The report also highlighted around half of Black, Asian and minority ethnic women solicitors have moved firm or sector from 2015 to 2020.

Take action to close the gap

Once the gap is identified, work with relevant stakeholders to build a plan on how the organisation can take action to close the gap.

In terms of presenting pay gap data, this needs to be balanced against the data becoming too granular, which risks losing the clarity of the message.

Reporting must go beyond describing a problem and lead to real action to address it.

Publishing your action plan keeps the organisation accountable for closing the gap.

As an organisation you may also want to take a holistic approach. The gap itself is only one part of the wider context. As an organisation you can speak about your wider work to improve inclusivity.

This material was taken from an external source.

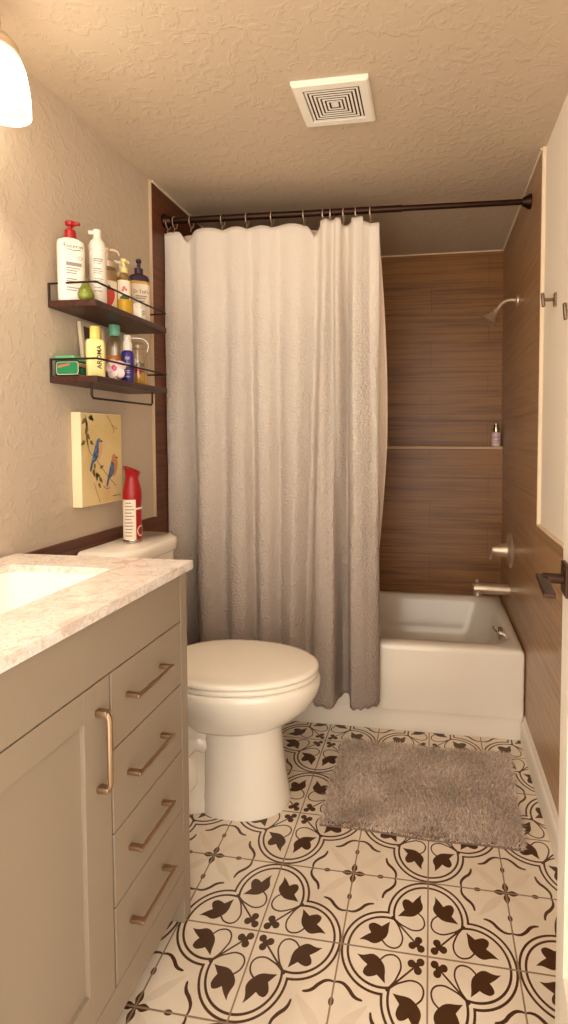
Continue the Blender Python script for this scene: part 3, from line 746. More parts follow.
fixn(bm); sink = obj('undermount_sink', bm, M['basin'], None, True, loc=(-.283, -.509, .78)); tag(sink, 'white rectangular undermount sink set in the marble countertop', 'sink')
sink.modifiers.new('thick', 'SOLIDIFY').thickness = -.006

for o_ in (van, ct, sink): o_.location = o_.location + Vector((.017, -.034, .008))
# ================================================================== CANVAS ON THE LEFT WALL
CYa, CYb, CZa, CZb, CXf = .068, .292, 1.043, 1.352, -.466
cv = thing('canvas_print', 'small yellow canvas of two blue birds on a twig above the toilet tank', 'painting', (XL, (CYa + CYb) / 2, CZa))
bm = BM(); box(bm, XL + .0005, CXf, CYa, CYb, CZa, CZb, .002); obj('canvas', bm, M['canvas_edge'], cv)
W_, H_ = CYb - CYa, CZb - CZa
def art(u, v, w=0): return Vector((CXf + .0004 + w, CYa + u * W_, CZb - v * H_))
bm = BM(); bm.faces.new([bm.verts.new(art(*p)) for p in ((.015, .99), (.985, .99), (.985, .01), (.015, .01))]); fixn(bm); pf = obj('painted_ground', bm, M['canvas'], cv)
def artpoly(name, polys, m, w):
    bm = BM()
    for P in polys: bm.faces.new([bm.verts.new(art(x, y, w)) for x, y in P])
    bmesh.ops.triangulate(bm, faces=bm.faces); fixn(bm)
    return obj(name, bm, m, cv)
tw = [stroke(cr(p, 5), .011) for p in ([(.10, .03), (.16, .14), (.12, .27), (.17, .38), (.22, .44)], [(.22, .44), (.36, .52), (.50, .62), (.62, .70), (.82, .82)], [(.62, .70), (.70, .63), (.78, .61)], [(.62, .02), (.74, .12), (.80, .20)], [(.74, .12), (.88, .17)], [(.80, .16), (.78, .22)], [(.28, .76), (.34, .86), (.42, .98)], [(.50, .80), (.58, .84), (.66, .83)])]
artpoly('painted_twig', tw, M['twig'], .0004)
def lf(x, y, a, l, wd): return [(x + l * t_ * math.cos(a) - w_ * math.sin(a), y + (l * t_ * math.sin(a) + w_ * math.cos(a)) * .77) for t_, w_ in ((0, 0), (.3, wd), (.7, wd * .7), (1, 0), (.7, -wd * .7), (.3, -wd))]
artpoly('painted_leaves', [lf(*a) for a in ((.12, .06, 2.4, .13, .03), (.17, .05, .2, .14, .03), (.22, .02, 1.0, .12, .03), (.15, .14, 1.9, .14, .035), (.13, .22, .9, .12, .03), (.10, .30, 2.6, .12, .03), (.20, .30, .6, .10, .03), (.26, .60, 1.3, .13, .035), (.32, .66, .4, .12, .03), (.34, .64, 1.5, .14, .035), (.40, .70, .8, .12, .03), (.30, .54, 1.6, .10, .025), (.42, .60, -.3, .1, .025), (.38, .76, 1.0, .1, .025))], M['art_leaf'], .0006)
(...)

As an example, you could reference an action plan you have implemented to improve retention rates for Black and minority ethnic talent.

The D&I framework includes useful information on developing an action plan section.

Up until the publication of the government guidance on ethnicity pay gap reporting, many organisations chose to use statutory gender pay gap reporting to inform how they would calculate their ethnicity pay gap.

Some organisations have already gone further, doing the calculation in a different way to provide a clearer view of the pay gap, for example, publishing their ethnicity pay gap no matter their organisation size or publishing equity partner pay.